First we'll define a function that munches the data for us. This function will essentially graph all logins in a day with a scatter plot, using colors to denote the count value.
This graph will be very interactive... try selecting a time period by clicking with the mouse on the upper graph and drawing a selection.
login_data['day'] = login_data['datetime'].dt.strftime('%Y-%m-%d')
def GraphScatterLogin(data_frame, machine_name=''):
if machine_name:
data_slice = data_frame[data_frame.computer_name == machine_name]
title = 'Accounts Logged In - {0:s}'.format(machine_name)
else:
data_slice = data_frame
title = 'Accounts Logged In'
login_grouped = data_slice[['day', 'computer_name', 'username', 'message']].groupby(['day', 'computer_name', 'username'], as_index=False).count()

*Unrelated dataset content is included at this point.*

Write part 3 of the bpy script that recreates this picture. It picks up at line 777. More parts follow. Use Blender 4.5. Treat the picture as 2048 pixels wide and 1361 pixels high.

login_grouped.rename(columns={'message': 'count'}, inplace=True)
brush = alt.selection_interval(encodings=['x'])
click = alt.selection_multi(encodings=['color'])
color = alt.Color('count:Q')
chart1 = alt.Chart(login_grouped).mark_point().encode(
x='day',
y='username',
color=alt.condition(brush, color, alt.value('lightgray')),
).properties(
title=title,
width=600
).add_selection(
brush
).transform_filter(
click
)
chart2 = alt.Chart(login_grouped).mark_bar().encode(
x='count',
y='username',
color=alt.condition(brush, color, alt.value('lightgray')),
tooltip=['count'],
).transform_filter(
brush
).properties(
width=600
).add_selection(
click
)
return chart1 & chart2
OK, let's start by graphing for all logins...
GraphScatterLogin(login_data)
And now just for the Student-PC1
GraphScatterLogin(login_data, 'Student-PC1.internal.greendale.edu')
And now it is your time to shine, experiment with python pandas, the graphing library and other data science techniques.